Print the line containing "0.75, noise=0.06, scale=0.4)" and each line after it through the end, please, with nothing added.

***** DATASET CONTENT *****

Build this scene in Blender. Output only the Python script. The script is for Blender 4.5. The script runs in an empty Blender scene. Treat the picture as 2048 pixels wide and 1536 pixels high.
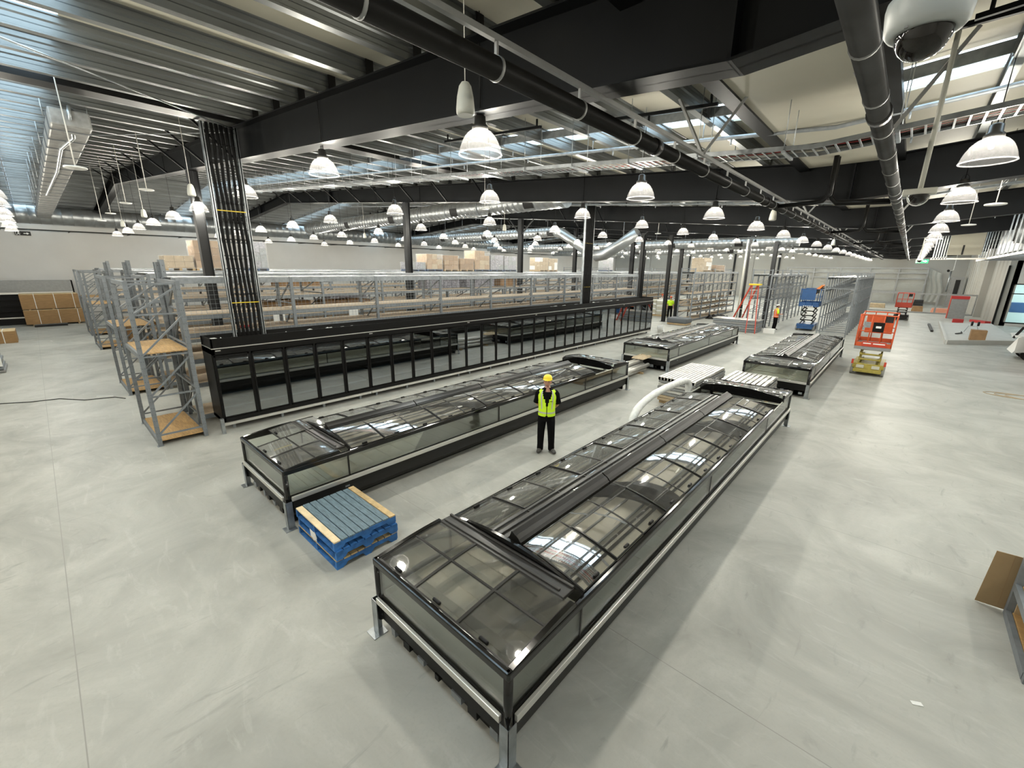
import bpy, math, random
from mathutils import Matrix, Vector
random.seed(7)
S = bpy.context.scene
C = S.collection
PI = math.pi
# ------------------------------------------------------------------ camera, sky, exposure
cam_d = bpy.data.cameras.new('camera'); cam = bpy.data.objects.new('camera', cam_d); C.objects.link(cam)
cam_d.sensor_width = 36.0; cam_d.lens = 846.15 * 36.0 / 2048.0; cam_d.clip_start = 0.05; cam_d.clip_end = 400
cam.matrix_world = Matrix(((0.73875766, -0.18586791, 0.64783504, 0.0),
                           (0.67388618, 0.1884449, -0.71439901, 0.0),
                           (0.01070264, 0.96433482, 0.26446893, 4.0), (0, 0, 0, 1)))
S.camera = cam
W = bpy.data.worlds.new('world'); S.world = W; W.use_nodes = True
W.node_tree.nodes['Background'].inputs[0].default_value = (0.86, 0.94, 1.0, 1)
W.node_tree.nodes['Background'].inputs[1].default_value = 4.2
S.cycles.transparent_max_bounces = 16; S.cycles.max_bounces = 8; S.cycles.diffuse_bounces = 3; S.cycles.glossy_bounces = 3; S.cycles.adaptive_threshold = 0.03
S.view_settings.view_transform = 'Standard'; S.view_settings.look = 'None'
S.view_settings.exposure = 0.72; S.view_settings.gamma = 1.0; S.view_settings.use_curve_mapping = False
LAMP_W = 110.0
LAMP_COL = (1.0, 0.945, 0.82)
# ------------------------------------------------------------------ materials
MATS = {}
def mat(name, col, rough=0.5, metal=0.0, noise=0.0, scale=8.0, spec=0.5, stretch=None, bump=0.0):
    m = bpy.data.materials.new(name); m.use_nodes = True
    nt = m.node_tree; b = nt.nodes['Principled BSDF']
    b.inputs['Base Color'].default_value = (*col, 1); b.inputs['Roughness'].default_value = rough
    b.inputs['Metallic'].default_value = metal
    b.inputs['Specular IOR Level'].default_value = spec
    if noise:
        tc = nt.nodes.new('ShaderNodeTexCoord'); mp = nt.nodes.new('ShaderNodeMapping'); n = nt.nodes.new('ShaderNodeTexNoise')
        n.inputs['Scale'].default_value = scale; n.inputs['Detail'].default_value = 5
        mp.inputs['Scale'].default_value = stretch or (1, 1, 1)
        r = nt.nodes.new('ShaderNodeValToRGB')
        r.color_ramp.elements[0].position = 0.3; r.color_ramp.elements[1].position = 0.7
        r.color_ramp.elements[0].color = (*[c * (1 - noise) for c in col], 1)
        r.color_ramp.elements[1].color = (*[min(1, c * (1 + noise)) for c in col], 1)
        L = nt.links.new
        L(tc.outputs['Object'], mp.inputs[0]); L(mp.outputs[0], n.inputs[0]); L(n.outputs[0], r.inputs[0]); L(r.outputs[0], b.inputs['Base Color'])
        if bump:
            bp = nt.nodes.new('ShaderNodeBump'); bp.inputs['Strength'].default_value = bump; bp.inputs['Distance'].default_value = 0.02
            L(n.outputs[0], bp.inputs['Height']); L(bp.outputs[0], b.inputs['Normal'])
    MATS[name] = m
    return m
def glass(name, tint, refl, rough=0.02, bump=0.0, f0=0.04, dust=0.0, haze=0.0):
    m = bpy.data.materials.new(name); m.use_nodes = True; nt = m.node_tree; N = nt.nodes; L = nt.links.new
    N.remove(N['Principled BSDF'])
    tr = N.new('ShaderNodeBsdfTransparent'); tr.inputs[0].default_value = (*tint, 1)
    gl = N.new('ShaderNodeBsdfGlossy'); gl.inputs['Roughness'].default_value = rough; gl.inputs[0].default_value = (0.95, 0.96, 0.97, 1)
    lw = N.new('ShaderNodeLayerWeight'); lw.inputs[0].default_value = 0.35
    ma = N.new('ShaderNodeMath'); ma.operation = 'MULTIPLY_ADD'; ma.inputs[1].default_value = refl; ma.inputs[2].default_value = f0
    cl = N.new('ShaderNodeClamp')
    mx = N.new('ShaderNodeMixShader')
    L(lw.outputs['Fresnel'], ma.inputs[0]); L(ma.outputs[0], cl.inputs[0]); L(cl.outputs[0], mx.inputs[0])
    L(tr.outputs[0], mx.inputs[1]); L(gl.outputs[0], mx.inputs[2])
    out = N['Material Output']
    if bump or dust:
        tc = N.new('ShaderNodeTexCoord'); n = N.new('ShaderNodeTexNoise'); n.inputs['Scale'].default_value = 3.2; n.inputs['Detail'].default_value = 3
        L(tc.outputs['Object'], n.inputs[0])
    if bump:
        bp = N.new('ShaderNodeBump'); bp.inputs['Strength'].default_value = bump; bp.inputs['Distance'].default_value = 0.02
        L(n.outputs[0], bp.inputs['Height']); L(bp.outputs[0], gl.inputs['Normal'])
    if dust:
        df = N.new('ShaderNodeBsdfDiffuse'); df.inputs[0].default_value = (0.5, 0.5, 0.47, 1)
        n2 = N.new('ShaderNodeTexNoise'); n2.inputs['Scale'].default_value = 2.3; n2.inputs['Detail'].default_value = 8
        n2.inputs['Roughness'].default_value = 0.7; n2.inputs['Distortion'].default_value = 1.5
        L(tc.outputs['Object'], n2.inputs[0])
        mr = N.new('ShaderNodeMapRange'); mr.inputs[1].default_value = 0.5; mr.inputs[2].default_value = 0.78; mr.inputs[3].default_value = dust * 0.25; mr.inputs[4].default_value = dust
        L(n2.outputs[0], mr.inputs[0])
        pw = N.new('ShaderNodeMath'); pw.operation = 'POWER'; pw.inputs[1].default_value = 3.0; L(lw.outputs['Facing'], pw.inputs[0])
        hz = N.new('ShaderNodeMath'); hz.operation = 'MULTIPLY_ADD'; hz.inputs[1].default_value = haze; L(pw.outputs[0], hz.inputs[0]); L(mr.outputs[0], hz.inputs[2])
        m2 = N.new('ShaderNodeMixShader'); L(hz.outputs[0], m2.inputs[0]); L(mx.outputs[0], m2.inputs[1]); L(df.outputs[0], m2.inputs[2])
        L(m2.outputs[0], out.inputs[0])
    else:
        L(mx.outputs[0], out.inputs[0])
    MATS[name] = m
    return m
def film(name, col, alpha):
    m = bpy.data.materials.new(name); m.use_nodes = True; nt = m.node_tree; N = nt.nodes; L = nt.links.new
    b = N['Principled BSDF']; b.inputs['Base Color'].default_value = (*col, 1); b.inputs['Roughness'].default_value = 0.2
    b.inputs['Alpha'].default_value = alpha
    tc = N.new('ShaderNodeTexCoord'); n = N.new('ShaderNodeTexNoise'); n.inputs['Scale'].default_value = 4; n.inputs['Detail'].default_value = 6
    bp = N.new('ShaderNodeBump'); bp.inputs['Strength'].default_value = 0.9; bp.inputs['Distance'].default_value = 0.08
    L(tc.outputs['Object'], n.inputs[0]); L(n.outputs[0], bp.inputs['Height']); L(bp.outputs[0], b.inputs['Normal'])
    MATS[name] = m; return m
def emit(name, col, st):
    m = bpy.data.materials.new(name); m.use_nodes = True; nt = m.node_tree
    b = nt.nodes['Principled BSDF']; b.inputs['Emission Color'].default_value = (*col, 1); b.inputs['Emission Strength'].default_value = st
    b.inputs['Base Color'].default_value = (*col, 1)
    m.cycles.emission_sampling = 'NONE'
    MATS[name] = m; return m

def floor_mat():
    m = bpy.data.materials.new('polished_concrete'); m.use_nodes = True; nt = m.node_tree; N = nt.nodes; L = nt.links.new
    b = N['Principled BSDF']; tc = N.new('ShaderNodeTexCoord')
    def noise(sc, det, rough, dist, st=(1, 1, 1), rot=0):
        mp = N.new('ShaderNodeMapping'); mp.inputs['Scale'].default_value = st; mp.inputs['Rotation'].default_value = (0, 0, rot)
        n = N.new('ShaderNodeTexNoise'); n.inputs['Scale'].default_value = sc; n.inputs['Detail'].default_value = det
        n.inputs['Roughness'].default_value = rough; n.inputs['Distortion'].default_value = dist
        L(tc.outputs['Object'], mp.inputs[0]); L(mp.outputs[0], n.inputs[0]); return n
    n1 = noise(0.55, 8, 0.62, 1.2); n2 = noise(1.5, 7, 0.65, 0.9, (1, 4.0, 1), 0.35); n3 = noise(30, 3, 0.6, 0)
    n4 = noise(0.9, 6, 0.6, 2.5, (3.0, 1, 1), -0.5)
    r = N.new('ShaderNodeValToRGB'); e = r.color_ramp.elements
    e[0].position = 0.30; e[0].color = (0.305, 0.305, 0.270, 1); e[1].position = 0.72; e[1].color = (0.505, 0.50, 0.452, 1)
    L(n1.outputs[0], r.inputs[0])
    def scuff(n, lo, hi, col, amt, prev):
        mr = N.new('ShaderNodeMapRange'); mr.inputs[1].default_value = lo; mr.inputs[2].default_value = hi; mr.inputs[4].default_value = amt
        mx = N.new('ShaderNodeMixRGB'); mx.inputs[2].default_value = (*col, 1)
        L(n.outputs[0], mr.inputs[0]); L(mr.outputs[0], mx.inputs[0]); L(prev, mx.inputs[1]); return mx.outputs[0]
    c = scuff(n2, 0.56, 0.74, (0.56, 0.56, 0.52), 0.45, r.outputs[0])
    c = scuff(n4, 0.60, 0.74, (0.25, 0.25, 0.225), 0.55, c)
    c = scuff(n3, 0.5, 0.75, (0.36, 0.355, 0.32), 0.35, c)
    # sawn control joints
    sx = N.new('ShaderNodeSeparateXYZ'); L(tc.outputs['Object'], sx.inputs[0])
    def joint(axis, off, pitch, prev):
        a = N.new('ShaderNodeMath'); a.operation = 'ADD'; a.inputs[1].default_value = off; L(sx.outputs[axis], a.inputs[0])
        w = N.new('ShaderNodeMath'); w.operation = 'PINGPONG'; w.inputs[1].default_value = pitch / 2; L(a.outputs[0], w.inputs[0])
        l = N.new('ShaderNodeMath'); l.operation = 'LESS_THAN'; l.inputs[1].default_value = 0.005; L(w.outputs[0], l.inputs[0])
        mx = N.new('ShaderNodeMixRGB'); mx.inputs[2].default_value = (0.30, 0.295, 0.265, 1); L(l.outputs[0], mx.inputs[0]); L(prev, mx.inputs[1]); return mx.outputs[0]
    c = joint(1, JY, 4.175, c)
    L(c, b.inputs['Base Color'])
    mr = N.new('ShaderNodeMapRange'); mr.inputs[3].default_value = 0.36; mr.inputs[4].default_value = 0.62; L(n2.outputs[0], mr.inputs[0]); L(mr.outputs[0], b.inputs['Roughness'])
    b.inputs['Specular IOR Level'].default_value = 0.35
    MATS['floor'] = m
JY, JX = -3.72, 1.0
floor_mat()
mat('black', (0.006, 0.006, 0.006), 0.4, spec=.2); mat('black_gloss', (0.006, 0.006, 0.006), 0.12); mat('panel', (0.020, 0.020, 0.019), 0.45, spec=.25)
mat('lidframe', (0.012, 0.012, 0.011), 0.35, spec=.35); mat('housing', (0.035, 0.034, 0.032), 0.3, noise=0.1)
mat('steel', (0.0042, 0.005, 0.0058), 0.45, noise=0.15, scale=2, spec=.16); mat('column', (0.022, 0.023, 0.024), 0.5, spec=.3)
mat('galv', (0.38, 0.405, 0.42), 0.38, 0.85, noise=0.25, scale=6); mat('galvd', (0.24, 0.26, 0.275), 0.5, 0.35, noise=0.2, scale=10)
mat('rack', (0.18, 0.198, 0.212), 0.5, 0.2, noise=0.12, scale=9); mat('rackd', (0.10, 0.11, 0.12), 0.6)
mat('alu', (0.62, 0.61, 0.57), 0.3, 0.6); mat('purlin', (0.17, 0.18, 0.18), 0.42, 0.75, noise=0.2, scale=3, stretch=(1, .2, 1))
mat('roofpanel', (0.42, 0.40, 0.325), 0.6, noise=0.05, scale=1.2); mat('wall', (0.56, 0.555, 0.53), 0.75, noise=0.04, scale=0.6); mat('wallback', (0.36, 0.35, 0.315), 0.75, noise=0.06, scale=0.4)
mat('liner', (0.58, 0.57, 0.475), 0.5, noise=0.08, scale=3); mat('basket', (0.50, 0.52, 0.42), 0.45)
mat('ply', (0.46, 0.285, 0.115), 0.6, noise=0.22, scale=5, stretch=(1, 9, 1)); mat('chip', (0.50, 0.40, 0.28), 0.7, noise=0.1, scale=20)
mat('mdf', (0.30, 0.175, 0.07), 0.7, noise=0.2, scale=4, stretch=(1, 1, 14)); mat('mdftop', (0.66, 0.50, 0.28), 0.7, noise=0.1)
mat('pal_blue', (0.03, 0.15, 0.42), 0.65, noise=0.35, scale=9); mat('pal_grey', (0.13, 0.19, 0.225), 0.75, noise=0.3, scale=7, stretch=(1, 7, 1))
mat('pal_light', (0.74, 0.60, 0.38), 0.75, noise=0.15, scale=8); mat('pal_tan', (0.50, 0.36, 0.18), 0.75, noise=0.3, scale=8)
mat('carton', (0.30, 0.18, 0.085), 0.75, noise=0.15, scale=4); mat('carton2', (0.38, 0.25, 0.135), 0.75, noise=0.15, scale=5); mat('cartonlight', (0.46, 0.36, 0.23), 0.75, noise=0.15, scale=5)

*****

**RESPONSE TO THIS EXERCISE:**
mat('roofpanel', (0.42, 0.40, 0.325), 0.6, noise=0.05, scale=1.2); mat('wall', (0.56, 0.555, 0.53), 0.75, noise=0.04, scale=0.6); mat('wallback', (0.36, 0.35, 0.315), 0.75, noise=0.06, scale=0.4)
mat('liner', (0.58, 0.57, 0.475), 0.5, noise=0.08, scale=3); mat('basket', (0.50, 0.52, 0.42), 0.45)
mat('ply', (0.46, 0.285, 0.115), 0.6, noise=0.22, scale=5, stretch=(1, 9, 1)); mat('chip', (0.50, 0.40, 0.28), 0.7, noise=0.1, scale=20)
mat('mdf', (0.30, 0.175, 0.07), 0.7, noise=0.2, scale=4, stretch=(1, 1, 14)); mat('mdftop', (0.66, 0.50, 0.28), 0.7, noise=0.1)
mat('pal_blue', (0.03, 0.15, 0.42), 0.65, noise=0.35, scale=9); mat('pal_grey', (0.13, 0.19, 0.225), 0.75, noise=0.3, scale=7, stretch=(1, 7, 1))
mat('pal_light', (0.74, 0.60, 0.38), 0.75, noise=0.15, scale=8); mat('pal_tan', (0.50, 0.36, 0.18), 0.75, noise=0.3, scale=8)
mat('carton', (0.30, 0.18, 0.085), 0.75, noise=0.15, scale=4); mat('carton2', (0.38, 0.25, 0.135), 0.75, noise=0.15, scale=5); mat('cartonlight', (0.46, 0.36, 0.23), 0.75, noise=0.15, scale=5)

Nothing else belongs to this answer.